So I'm getting a grip on using csound, and it's going pretty well.
There's just two places I'm hung up.
I can't apply effects to an incoming signal. I'd like to (as a simple example) apply chorusing and a light reverb to my own singing, an external synth, mic'ed guitar, etc. coming into csound, preferably in realtime so I can hear myself, and I'd also like to record it. I've had plenty of success putting global effects on traditional oscillator-based instruments within csound, and I can get my line in to work with virtually no latency just by tinkering with buffers and such in the csoptions field - but I can't get the signal modified.

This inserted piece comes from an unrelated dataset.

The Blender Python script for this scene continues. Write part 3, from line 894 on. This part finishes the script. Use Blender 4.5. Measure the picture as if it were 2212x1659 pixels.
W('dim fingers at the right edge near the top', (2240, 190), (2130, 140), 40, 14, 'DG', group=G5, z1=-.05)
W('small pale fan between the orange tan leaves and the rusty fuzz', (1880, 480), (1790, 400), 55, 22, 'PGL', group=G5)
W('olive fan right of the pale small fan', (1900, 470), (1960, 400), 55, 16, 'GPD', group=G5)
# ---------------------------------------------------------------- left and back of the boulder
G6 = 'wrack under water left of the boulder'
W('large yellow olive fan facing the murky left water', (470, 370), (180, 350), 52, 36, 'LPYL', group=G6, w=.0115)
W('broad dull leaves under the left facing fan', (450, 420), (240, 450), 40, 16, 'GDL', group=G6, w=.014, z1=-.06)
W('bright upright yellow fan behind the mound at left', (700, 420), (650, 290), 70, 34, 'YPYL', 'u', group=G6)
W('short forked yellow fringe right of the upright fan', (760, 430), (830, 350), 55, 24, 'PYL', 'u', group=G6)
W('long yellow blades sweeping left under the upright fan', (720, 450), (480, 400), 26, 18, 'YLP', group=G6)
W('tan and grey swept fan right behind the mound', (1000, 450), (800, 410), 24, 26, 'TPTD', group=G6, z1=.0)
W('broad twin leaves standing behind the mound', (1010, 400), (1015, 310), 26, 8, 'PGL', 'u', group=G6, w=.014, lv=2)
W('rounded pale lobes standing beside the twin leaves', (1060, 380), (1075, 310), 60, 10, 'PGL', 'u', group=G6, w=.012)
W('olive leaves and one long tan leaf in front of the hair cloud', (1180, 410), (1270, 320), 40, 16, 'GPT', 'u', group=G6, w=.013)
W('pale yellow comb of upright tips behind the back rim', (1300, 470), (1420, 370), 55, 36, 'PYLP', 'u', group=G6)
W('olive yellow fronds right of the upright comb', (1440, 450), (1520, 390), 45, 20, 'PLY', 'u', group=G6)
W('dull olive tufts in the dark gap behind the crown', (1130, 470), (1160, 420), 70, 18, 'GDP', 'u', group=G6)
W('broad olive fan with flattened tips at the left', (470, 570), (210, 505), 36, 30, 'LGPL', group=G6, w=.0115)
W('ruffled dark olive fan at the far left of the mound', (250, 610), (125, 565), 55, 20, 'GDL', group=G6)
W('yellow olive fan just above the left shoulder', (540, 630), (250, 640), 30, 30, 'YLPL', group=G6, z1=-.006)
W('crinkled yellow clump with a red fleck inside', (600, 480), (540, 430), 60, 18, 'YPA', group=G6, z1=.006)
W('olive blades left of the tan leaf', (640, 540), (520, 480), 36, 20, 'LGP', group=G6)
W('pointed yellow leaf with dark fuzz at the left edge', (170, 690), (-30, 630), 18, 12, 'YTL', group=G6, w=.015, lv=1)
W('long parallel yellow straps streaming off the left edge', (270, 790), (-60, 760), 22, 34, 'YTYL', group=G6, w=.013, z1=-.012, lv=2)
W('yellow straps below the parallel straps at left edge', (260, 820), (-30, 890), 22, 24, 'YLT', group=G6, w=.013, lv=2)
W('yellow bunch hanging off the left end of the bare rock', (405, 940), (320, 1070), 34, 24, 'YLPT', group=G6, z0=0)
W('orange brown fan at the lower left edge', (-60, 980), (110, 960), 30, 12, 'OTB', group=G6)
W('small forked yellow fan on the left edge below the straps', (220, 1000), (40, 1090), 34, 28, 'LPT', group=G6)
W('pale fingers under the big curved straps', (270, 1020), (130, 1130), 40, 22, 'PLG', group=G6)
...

I set a buffer and add -iadc and -odac. That works great, for the unprocessed input.
I've tried adding "-+realtimeaudio=alsa", but it doesn't appear to make a difference. (messages when I run csound appear to indicate realtime alsa's on anyway)
I have tried the "in" opcode as that appears to be the right place to get a mono signal into csound, and I am using something like "a1" as the argument, and I have a feeling this is part of the problem.
This is on an olpc from the console, as root - not that I have any other choice.
I am at work at the moment, but I will post an example later if someone needs to see what I'm talking about in more detail.
My other question is re: outputting multiple audio files when rendering to an audio file. Previously I'd used audacity or ecasound and worked with multiple audio files (one for each instrument, or maybe a submix for drums), then used effects and edited them appropriately, then mixed them all down to a single file. I'd love to do all my audio work in csound with a similar process. Is this possible, or am I better off just going back and forth between csound and ecasound? Ecasound is great for simple recording, but I really prefer csound over bash scripting for any kind of processing or mixing.



How about 'fout'?
I can't comment on the first part of your query, because my Ubuntu machine isn't set up for convenient audio input (just a matter of cabling, but not worth the effort at the moment). I suspect though that even a fast machine mightn't be able to do much real-time processing from input to output. All those buffers have to flow smoothly through, and as Csound is single-threaded that might be difficult. [As I said, though, I can't comment... (:-)]
To output 'multiple tracks' from Csound, I'd think the 'fout' opcode could do the job. You could either use its multitrack ability to create a multichannel AIFF file, and split the channels in audacity or something afterward, or use multiple fouts to write to several files at once. Got to admit I haven't tried this either, but from the manual it ought to work.
Thinking about this, though, it might even be simpler not to bother writing multiple files at once. After all, Csound's computations should be exactly reproduced for each run, so you could just run it sequentially several times with different parameters to create your multiple files (unless you're still wanting to do this with real-time input).